El culto al cacharro digital cada día parece extenderse más entre losjóvenes. Esas pequeñas damas y caballeritos que nos consideran, con razón, analfabetos electrónicos a todos aquellos que doblamos algún codo cronológico, consumen como golosinas -aunque de gran valor- cada novedad que les proveen industrias que desean educarlos primorosamente como deglutidores expertos de tecnologías diversas.
Por cierto, en nuestro país -como en todos aquellos en que la injusticia es norma-, siempre resulta pertinente la salvedad: hay grandes porciones de la población que no tienen la mínima chance de acceso a estas sofisticaciones, salvo la desgraciada -y reiterada- vía del delito.
Pero entre las chicas y chicos incluidos en el sistema -que finalmente empieza y termina, circular, en eso: un sistema de consumo- el celular, la playstation, el acceso a internet y el reproductor de MP3 son un pase, la carta de presentación válida para la integración, la pertenencia a un grupo.
Es decir, nada menos que un pasaporte para la sociabilidad.
Esta circunstancia convierte a la moda en obligación. Y a la renovación del cacharro, con más y nuevos chiches y mayor capacidad de almacenamiento de información, en una disciplina que, cumplida con vertiginoso rigor, puede convertir al poseedor en líder de su círculo social.

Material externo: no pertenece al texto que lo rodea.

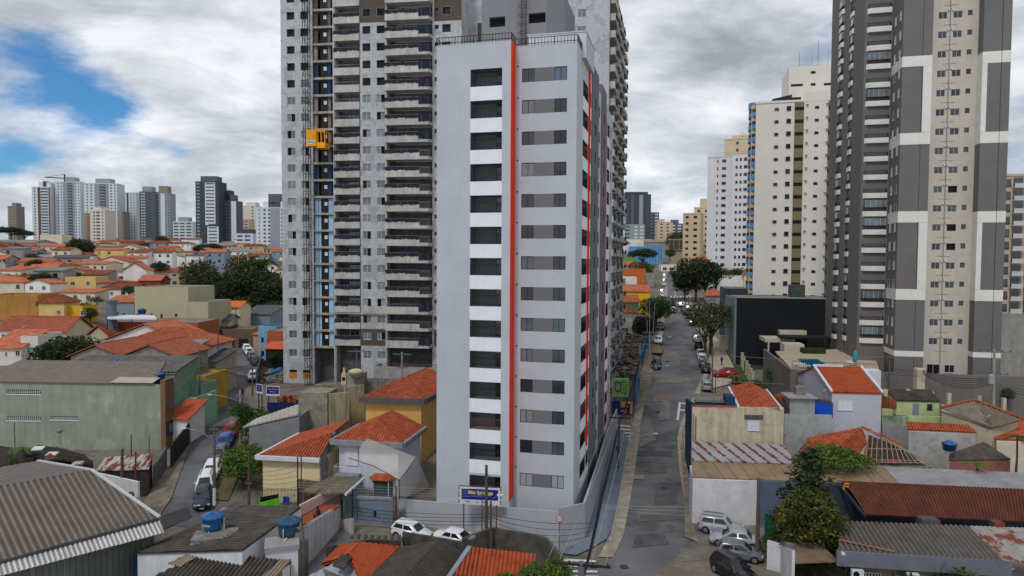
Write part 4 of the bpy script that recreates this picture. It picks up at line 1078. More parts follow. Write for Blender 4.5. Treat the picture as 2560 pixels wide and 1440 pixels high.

Desde luego, la mayoría de las funciones del cacharro o son inútiles o se usan muy marginalmente: ¿quien puede tener tiempo para escuchar toda la música que puede almacenar en un MP3 de 50 o 60 gigas? Su función primordial es lúdica. Los jóvenes los usan para compartir videos, música, fotos. Pero también juegan una forma de poder: el que tiene lo último es el portador mágico del mensaje emitido por el panteón tecnológico.
Por cierto, nada hay de malo -y mucho bueno- en tener la opción de escuchar una música celestial corriendo junto al mar o navegar por internet en un celular.
El problema es que la mecánica del consumo consiste en transformar en urgente lo accesorio. Y cuanto más joven se es, más inerme se está - más se adolece- ante esa viejísima trampa.